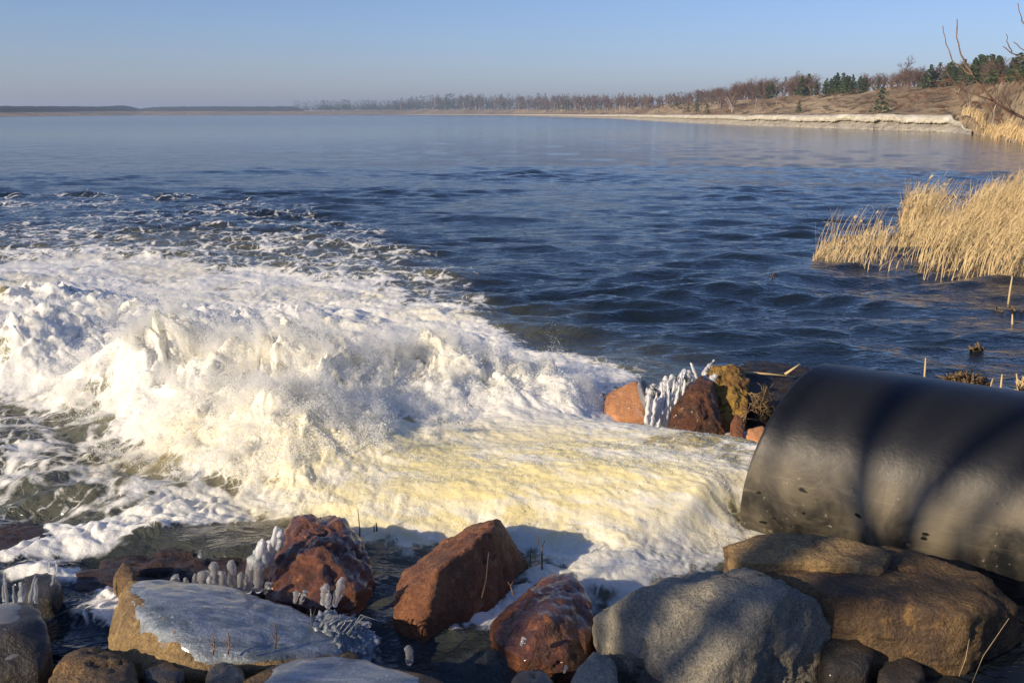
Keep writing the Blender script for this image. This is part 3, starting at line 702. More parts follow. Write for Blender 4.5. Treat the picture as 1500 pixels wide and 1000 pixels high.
# ------------------------------------------------------------------ the pipe
def make_pipe():
    c0 = np.array([1.657, 5.484, .333]); yaw, pt, Rr, sh, sv = -.568, -.013, .575, -.096, .089
    ax = np.array([math.cos(yaw) * math.cos(pt), math.sin(yaw) * math.cos(pt), math.sin(pt)])
    w_ = np.cross(ax, [0, 0, 1]); w_ /= np.linalg.norm(w_); v_ = np.cross(w_, ax)
    K = 128; L = np.concatenate([[0, .006, .02], np.linspace(.1, 9, 90)])
    tq = np.linspace(0, 2 * math.pi, K, endpoint=False)
    V_ = []
    def ring(s, rad, cut):
        o = np.cos(tq) * sh + np.sin(tq) * sv if cut else 0 * tq
        wob = 1 + .003 * np.sin(3 * tq + s)
        return c0 + ax * s + rad * wob[:, None] * (np.outer(np.cos(tq), w_) + np.outer(np.sin(tq), v_)) + np.outer(o, ax)
    prof = [(4.5, Rr - .04), (.02, Rr - .04), (.0, Rr - .034), (-.001, Rr - .006), (.006, Rr - .0005), (.02, Rr)] + [(s, Rr) for s in np.linspace(.1, 9, 90)]
    for s, rd in prof: V_.append(ring(s, rd, True))
    V_ = np.concatenate(V_)
    n = len(prof); fs = []
    for i in range(n - 1):
        for j in range(K): fs.append((i * K + j, i * K + (j + 1) % K, (i + 1) * K + (j + 1) % K, (i + 1) * K + j))
    # object axes along the pipe so that dust and scuffs follow it
    Rm = np.stack([ax, -w_, v_], 1)
    loc = (V_ - c0) @ Rm
    o = mesh_obj('outfall_pipe', loc, np.array(fs), M['pipe'])
    from mathutils import Matrix
    Mx = Matrix.Identity(4)
    for i in range(3):
        for j in range(3): Mx[i][j] = Rm[i, j]
        Mx[i][3] = c0[i]
    o.matrix_world = Mx
    tag(o, 'wide black plastic outfall pipe, scuffed and dusty, spilling white water', 'pipe')
    # small screw holes near the rim
    def on(px, py):
        r = ray(px, py); o3 = np.array([0, 0, HE]) - c0
        a = r - ax * (r @ ax); b_ = o3 - ax * (o3 @ ax)
        A_, B_, C_ = a @ a, 2 * a @ b_, b_ @ b_ - Rr * Rr
        t = (-B_ - math.sqrt(B_ * B_ - 4 * A_ * C_)) / (2 * A_)
        return r * t + [0, 0, HE]
    hm, nt, b = new_mat('hole_black', .9, (.003, .003, .003))
    for px, py in ((1161, 595), (1152, 620)):
        p = on(px, py); n3 = p - c0; n3 = n3 - ax * (n3 @ ax); n3 /= np.linalg.norm(n3); e = np.cross(n3, ax)
        rim = [p + n3 * .001 + .012 * (math.cos(q) * ax + math.sin(q) * e) for q in np.linspace(0, 6.283, 12, endpoint=False)]
        inn = [p + n3 * .0015 + .008 * (math.cos(q) * ax + math.sin(q) * e) for q in np.linspace(0, 6.283, 12, endpoint=False)]
        VV = np.array(rim + inn + [p + n3 * .0006]); VV = (VV - c0) @ Rm
        ff = [(i, (i + 1) % 12, 12 + (i + 1) % 12, 12 + i) for i in range(12)] + [(12 + i, 12 + (i + 1) % 12, 24) for i in range(12)]
        mesh_obj('screw_hole', VV, ff, hm, o)
make_pipe()

# ------------------------------------------------------------------ ice
def icicle_mesh(mb, base, tip, r0, r1, blobs=0, g=random):
    base = np.asarray(base, float); tip = np.asarray(tip, float); n = 9
    ln_ = np.linalg.norm(tip - base); tip = tip + np.array([g.gauss(0, .06), g.gauss(0, .06), g.uniform(-.18, .10)]) * ln_
    t = np.linspace(0, 1, n)
    pts = base + np.outer(t, tip - base) + np.array([[g.gauss(0, r0 * .12) for _ in range(3)] for _ in range(n)])
    rad = r0 + (r1 - r0) * t
    rad = rad * g.uniform(.75, 1.2) * np.array([1 + g.uniform(-.28, .3) for _ in range(n)])
    rad[-1] *= .45; rad[0] *= .7
    mb.tube(pts, rad, 8)
def ice_cluster(label, items, mat, partname='icicle'):
    # items: base point, tip point, base radius, tip radius
    b0 = np.mean([i[0] for i in items], 0)
    root = empty('ice_cluster', b0, label, 'ice')
    for bs, tp, r0, r1 in items:
        mb = MB(); icicle_mesh(mb, bs, tp, r0, r1); o = mb.build(partname, mat, root, loc=b0)
    return root
def ip(x0, y0, x1, y1, d, w0, w1, dd=0.0):
    s = d / FPX * .80
    return (at(x0, y0, d), at(x1, y1, d + dd), w0 * s, w1 * s)
ice_cluster('row of rounded clear ice beads standing behind the ice topped rock',
    [ip(258, 862, 255, 842, 4.28, 8, 9), ip(275, 866, 273, 846, 4.28, 6, 7), ip(297, 862, 297, 830, 4.3, 8, 10), ip(315, 862, 316, 824, 4.3, 8, 9), ip(326, 864, 325, 830, 4.27, 6, 8),
     ip(340, 866, 338, 822, 4.3, 8, 11), ip(352, 868, 352, 835, 4.28, 6, 7), ip(362, 866, 366, 815, 4.32, 9, 10), ip(378, 868, 382, 812, 4.3, 8, 9), ip(285, 862, 286, 838, 4.3, 5, 6),
     ip(388, 870, 392, 850, 4.2, 6, 8), ip(306, 862, 307, 842, 4.25, 5, 6)], M['ice'], 'ice_bead')
g = random.Random(3)
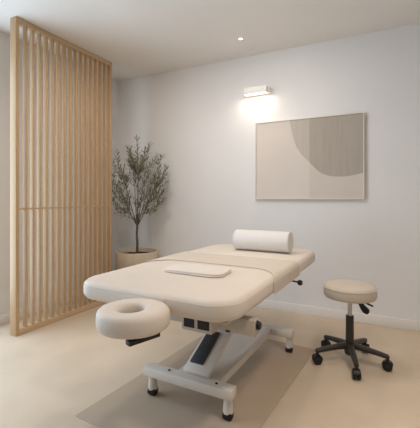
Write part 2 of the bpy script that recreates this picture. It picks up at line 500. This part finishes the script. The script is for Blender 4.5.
for s in (-1, 1):
    obj('piping', tube([MX @ Vector(((BR - .003) * math.cos(2 * PI * k / 40), (BR - .003) * math.sin(2 * PI * k / 40), s * (BL - .003))) for k in range(40)], .0028, 6, closed=True), M['bolst'], cv)

# ------------------------------------------------------------------ stool
ST = thing('rolling_stool', 'round taupe padded stool on a black five-star base with casters', 'stool', (-.25, 2.624, 0))
SR = .173
prof = [(0, .452), (SR - .025, .452), (SR - .008, .457), (SR, .47), (SR + .001, .5), (SR, .522), (SR - .007, .536), (SR - .025, .5435), (SR - .08, .547), (0, .549)]
se = obj('seat', lathe(prof, 64), M['seat'], ST, 60)
obj('piping', tube([((SR + .0005) * math.cos(2 * PI * k / 64), (SR + .0005) * math.sin(2 * PI * k / 64), .5235) for k in range(64)], .0028, 6, closed=True), M['seat'], se)
obj('seat_plate', lathe([(0, .43), (.03, .43), (.04, .438), (.085, .444), (.1, .447), (.1, .452), (0, .452)], 32), M['black'], ST)
obj('piston', lathe([(0, .322), (.0145, .322), (.0145, .432), (0, .432)], 24), M['chrome'], ST)
obj('column', lathe([(0, .06), (.024, .06), (.027, .07), (.027, .2), (.0265, .318), (.0255, .326), (.0148, .327), (0, .327)], 28), M['espresso'], ST)
def lever(a0, pts, rads, flat, name):
    bm = tube(pts, rads, 12)
    return obj(name, bm, M['black'], ST)
# lever paddle droops towards the room's right side
dv = Vector((.89, .4556, 0)).normalized()
def L(u, z, w=0): return tuple(dv * u + Vector((.4556, -.89, 0)) * w + Vector((0, 0, z)))
lever(0, [L(.03, .442), L(.06, .43), L(.075, .408), L(.09, .384), L(.108, .362), L(.124, .35), L(.132, .346)], [.01, .012, .015, .02, .024, .02, .008], 0, 'height_lever')
lever(0, [L(.05, .44, -.02), L(.11, .412, -.02), L(.17, .383, -.02)], .0065, 0, 'tilt_lever')
obj('hub', lathe([(0, .058), (.03, .058), (.036, .07), (.038, .12), (.034, .132), (.025, .138), (0, .138)], 28), M['espresso'], ST)
def legmesh():
    bm = bmesh.new(); path = []
    for k in range(9):
        s = k / 8
        path.append((.028 + .213 * s, .118 - .028 * s ** 1.5, .022 - .007 * s, .02 - .006 * s))
    rings = []
    for r, z, w, h in path:
        ring = []
        for k in range(12):
            a = 2 * PI * k / 12; c, s_ = math.cos(a), math.sin(a)
            ring.append(bm.verts.new((r, w * math.copysign(abs(c) ** .6, c), z + h * math.copysign(abs(s_) ** .6, s_))))
        rings.append(ring)
    for a, b in zip(rings, rings[1:]):
        for k in range(12): bm.faces.new((a[k], a[(k + 1) % 12], b[(k + 1) % 12], b[k]))
    bm.faces.new(rings[0][::-1]); bm.faces.new(rings[-1])
    lathe([(0, .06), (.009, .06), (.011, .075), (.013, .09), (.0125, .098), (0, .099)], 14, bm, Matrix.Translation((.235, 0, 0)))
    return bm
def wheelmesh(s):
    return lathe([(0, s * .004), (.021, s * .004), (.0305, s * .007), (.031, s * .017), (.027, s * .024), (.013, s * .027), (0, s * .0275)], 24, mx=Matrix.Translation((.235, 0, .0315)) @ Matrix.Rotation(PI / 2, 4, 'X'))
leg0 = obj('leg', legmesh(), M['espresso'], ST)
bm = box(.225, .245, -.004, .004, .02, .062, .002, 1)
# hood over the twin wheels
for k in range(10):
    pass
hd = bmesh.new(); prev = None
for k in range(9):
    a = math.radians(20 + 150 * k / 8)
    p = [(.235 + r * math.cos(a), y, .031 + r * math.sin(a)) for r, y in ((.033, -.019), (.036, -.019), (.036, .019), (.033, .019))]
    q = [hd.verts.new(v) for v in p]
    if prev:
        for j in range(4): hd.faces.new((prev[j], prev[(j + 1) % 4], q[(j + 1) % 4], q[j]))
    else: hd.faces.new(q)
    prev = q
hd.faces.new(prev[::-1]); merge(bm, hd)
cs0 = obj('caster', bm, M['black'], leg0)
wh = [obj('wheel', wheelmesh(s), M['black'], cs0) for s in (-1, 1)]
# casters are parts, wheels sub-parts: lift the caster up one level
cs0.parent = ST
for k, deg in enumerate((-75, -3, 69, 141, 213)):
    if k == 0: l_, c_, ws = leg0, cs0, wh
    else:
        l_ = leg0.copy(); C.objects.link(l_); l_.parent = ST
        c_ = cs0.copy(); C.objects.link(c_); c_.parent = ST
        for w in wh:
            w2 = w.copy(); C.objects.link(w2); w2.parent = c_
    l_.rotation_euler = (0, 0, math.radians(deg)); c_.rotation_euler = (0, 0, math.radians(deg))

# ------------------------------------------------------------------ thin darker taupe sheet on the floor
fm = obj('floor_sheet', box(-.435, .435, -.74, .72, .0005, .005, .002, 1), M['taupe_sheet'])
fm.location = (-.985, 2.03, 0); fm.rotation_euler = (0, 0, math.radians(-4))
tag(fm, 'flat taupe sheet lying under the massage table', 'mat')

# ------------------------------------------------------------------ painting
px0, px1, pz0, pz1 = -1.247, -.207, 1.128, 1.918
pw, ph = px1 - px0, pz1 - pz0
t = thing('framed_painting', 'wide abstract painting of a grey taupe curved shape in thin pale frame', 'painting', (px0, YB, pz0))
f_ = .008; dp = -.034
bm = box(0, f_, dp, -.001, 0, ph, .001, 1); box(pw - f_, pw, dp, -.001, 0, ph, .001, 1, bm)
box(f_, pw - f_, dp, -.001, 0, f_, .001, 1, bm); box(f_, pw - f_, dp, -.001, ph - f_, ph, .001, 1, bm)
obj('frame', bm, M['frame'], t)
# canvas front drawn as areas of paint on one sheet
curve_px = [(.345, 1.0), (.352, .93), (.362, .86), (.375, .785), (.391, .715), (.41, .65), (.434, .594), (.463, .545), (.493, .505), (.53, .452), (.563, .406), (.59, .366), (.619, .332), (.655, .302), (.701, .28), (.75, .268), (.807, .263), (.86, .267), (.91, .276), (.955, .288), (1.0, .304)]
split = .53
cw0, cw1, ch0, ch1 = f_, pw - f_, f_, ph - f_
bm = bmesh.new()
def P(u, v, y=-.026): return bm.verts.new((cw0 + u * (cw1 - cw0), y, ch0 + v * (ch1 - ch0)))
left = [c for c in curve_px if c[0] <= split]; right = [c for c in curve_px if c[0] >= split]
def strip(lo, hi, mi):
    a = [P(*p) for p in lo]; b = [P(*p) for p in hi]
    for k in range(len(a) - 1):
        try: f = bm.faces.new((a[k], a[k + 1], b[k + 1], b[k])); f.material_index = mi
        except ValueError: pass
strip([(0, 0), (.345, 0)], [(0, 1), (.345, 1)], 0)
strip([(u, 0) for u, v in left], left, 0)
strip([(u, 0) for u, v in right], right, 1)
strip(left[1:], [(u, 1) for u, v in left[1:]], 2)
f = bm.faces.new([P(*left[0]), P(*left[1]), P(left[1][0], 1)]); f.material_index = 2
strip(right, [(u, 1) for u, v in right], 3)
bmesh.ops.remove_doubles(bm, verts=bm.verts, dist=.0004)
box(cw0, cw1, -.0255, -.002, ch0, ch1, 0, 1, bm)
obj('canvas', bm, [M['cv1'], M['cv2'], M['cv3'], M['cv4']], t)

# ------------------------------------------------------------------ wall lamp, ceiling fittings
lx, lz = -1.225, 2.24
t = thing('wall_lamp', 'small white box wall lamp glowing above the painting', 'lamp', (lx, YB, lz))
obj('housing', box(-.125, .118, -.1, -.04, -.03, .035, .003, 2), M['lampw'], t)
obj('diffuser', box(-.12, .113, -.096, -.044, -.036, -.0305, .002, 1), M['glow'], t)['label'] = 'glowing warm white diffuser'
obj('mount', box(.06, .135, -.04, -.001, -.025, .035, .003, 2), M['lampw'], t)
t = thing('ceiling_downlight', 'round recessed ceiling spot, the lit one of the two', 'ceiling light', (-1.25, 3.076, H))
obj('trim_ring', lathe([(.018, -.001), (.02, -.006), (.034, -.006), (.037, -.001)], 32), M['lampw'], t)
obj('lens', lathe([(0, -.003), (.0185, -.003), (.0185, -.001), (0, -.001)], 24), M['dglow'], t)['label'] = 'glowing warm lens'
t = thing('ceiling_spot', 'small unlit round ceiling fitting nearest the back wall', 'ceiling light', (-1.234, 3.34, H))
obj('trim_ring', lathe([(.018, -.001), (.02, -.006), (.034, -.006), (.037, -.001)], 32), M['lampw'], t)
obj('lens', lathe([(0, -.004), (.0185, -.004), (.0185, -.001), (0, -.001)], 24), M['metal'], t)

# ------------------------------------------------------------------ lights
def area(name, loc, rot, sx, sy, power, rgb, spread=PI):
    l = bpy.data.lights.new(name, 'AREA'); l.shape = 'RECTANGLE'; l.size = sx; l.size_y = sy
    l.energy = power; l.color = rgb; l.spread = spread
    o = bpy.data.objects.new(name, l); C.objects.link(o); o.location = loc; o.rotation_euler = rot
    return o
# daylight at the two windows
area('daylight_left', (XL - .12, (wy0 + wy1) / 2, (wz0 + wz1) / 2), (PI / 2, 0, -PI / 2), wy1 - wy0, wz1 - wz0, 52, (.63, .82, 1))
# lamp, lit ceiling spot
area('wall_lamp_light', (lx - .003, YB - .07, lz - .04), (0, 0, 0), .22, .04, .8, (1, .86, .7))
def spot(loc, power, size=70, blend=.8, soft=.05, tilt=0, rgb=(1, .93, .86)):
    l = bpy.data.lights.new('spot_light', 'SPOT'); l.energy = power; l.spot_size = math.radians(size); l.spot_blend = blend
    l.color = rgb; l.shadow_soft_size = soft
    o = bpy.data.objects.new('spot_light', l); C.objects.link(o); o.location = loc; o.rotation_euler = (math.radians(tilt), 0, 0)
spot((-1.25, 3.076, H - .012), 6, 120, 1, .03)
# unseen spots added below the ceiling to brighten walls, table and floor
for x, y, p, tilt, cone, rgb in ((-1.95, 2.0, 48, 25, 160, (1, .93, .86)), (-.9, 2.4, 28, 25, 160, (1, .93, .86)), (.15, 1.75, 40, 0, 95, (1, .86, .70)), (.25, 1.0, 72, 0, 160, (1, .88, .75))):
    spot((x, y, H - .012), p, cone, 1, .12, tilt, rgb)
w = bpy.data.worlds.new('daylight'); sc.world = w; w.use_nodes = True
w.node_tree.nodes['Background'].inputs[0].default_value = (.75, .85, 1, 1)
w.node_tree.nodes['Background'].inputs[1].default_value = .6

# ------------------------------------------------------------------ camera
cam = bpy.data.cameras.new('camera'); co = bpy.data.objects.new('camera', cam); C.objects.link(co)
co.location = (0, 0, 1.15); co.rotation_euler = (PI / 2, 0, math.radians(27.1))
cam.sensor_fit = 'HORIZONTAL'; cam.sensor_width = 36; cam.lens = 352 / 420 * 36; cam.shift_y = -17 / 420
cam.clip_start = .02
sc.camera = co
sc.view_settings.view_transform = 'Standard'; sc.view_settings.look = 'None'
sc.view_settings.gamma = 1; sc.view_settings.use_curve_mapping = False
sc.view_settings.exposure = 0.4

WHAT THE EXERCISE ASKS: Set down exactly the lines from the line that contains "Write part 2" to the line that contains "obj('piping', tube([MX @", both lines included, and nothing more.

SOLUTION TO THE EXERCISE:
Write part 2 of the bpy script that recreates this picture. It picks up at line 500. This part finishes the script. The script is for Blender 4.5.
for s in (-1, 1):
    obj('piping', tube([MX @ Vector(((BR - .003) * math.cos(2 * PI * k / 40), (BR - .003) * math.sin(2 * PI * k / 40), s * (BL - .003))) for k in range(40)], .0028, 6, closed=True), M['bolst'], cv)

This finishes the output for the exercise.